#MeToo an der ETH
Sexuelle Belästigung und Machtmissbrauch? Steht einem Architekturprofessor ein Entlassungsverfahren bevor? Nun schreibt der SIA einen offenen Brief. Und Hochparterre steckt in einer Kollektivrecherche.
Kurzer Rückblick: Anfangs Jahr kursierte die Liste «Shitty Architecture Men» im Internet. Auf der versammelten Gerüchteküche fanden sich die Namen dreier Professoren des ETH-Architekturdepartements. Wenig später übergabdie Abteilung für Chancengleichheit Vorwürfe gegen einen der drei der ETH-Leitung. Das Stadtmagazin Tsüri machte den Fall erstmals publik. Die ETH begann eine Voruntersuchung. Viel Zeit verstrich und nichts drang nach aussen. Mitte September dann leitete die ETH ein Disziplinarverfahren ein und stellte den Professor frei. Im Oktober berichtete die Wochenzeitung von «Machokultur auf dem Hönggerberg» und swiss-architects legte nach. Seither verstrich weiter Zeit und nichts drang nach aussen. Angeblich könnte der Fall Ende Monat entschieden werden. Wie die Republik berichtete, steht eventuell die erste Kündigung in der 163-jährigen ETH-Geschichte bevor. Das Entlassungsverfahren einer ETH-Astronomieprofessorin läuft bereits. Ein solches könnte auch im Falle des Architekturprofessors beginnen.
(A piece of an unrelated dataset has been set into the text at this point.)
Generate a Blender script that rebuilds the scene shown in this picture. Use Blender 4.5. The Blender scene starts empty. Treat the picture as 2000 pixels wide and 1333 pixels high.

Bis zum Entscheid gilt die Unschuldsvermutung.
Nun wird auch der SIA aktiv: Heute versendet er einen offenen Brief an den Vorsteher des Architekturdepartements Philip Ursprung und an den Noch-Präsidenten Lino Guzzella. Der Verband sei «in Sorge um das Ansehen unserer Alma Mater» und vermutlich sei der Fall «nur die Spitze eines Eisbergs». Der SIA fordert darum «Transparenz» in Form eines «von einer unabhängigen Stelle erstellten, öffentlich zugänglichen Berichts» zu den Themen «Machtmissbrauch und sexuelle Belästigung». Es bräuchte Anlaufstellen, klare Prozesse und «konsequentes Handeln». Schliesslich fordert der Verband «die Erhöhung der Anzahl Professorinnen am Departement für Architektur», was zum «gleichberechtigten Miteinander» beitrüge. Für all das bietet er Unterstützung an durch sein Kompetenzzentrum «Frau und SIA».
Und was macht Hochparterre? Forschung und Lehre im 21. Jahrhundert heisst nicht bloss HighTech, sondern auch eine faire, offene und transparente Lernumgebung. Von dieser scheint die ETH so weit entfernt wie von modernem Krisenmanagement und entsprechender Kommunikation. Compliance-Papiere reichen nicht, es braucht nun Taten. Wir wollen unseren Beitrag leisten im nötigen Diskurs und stecken mitten in einer kollektiven Recherche zu den Themen Machtmissbrauch, Respektlosigkeit, Mobbing-Unkultur und sexuelle Belästigung – an der ETH, an anderen Fachhochschulen und in der Schweizer Architekturszene. Wir sind spät dran, aber wir sind dran.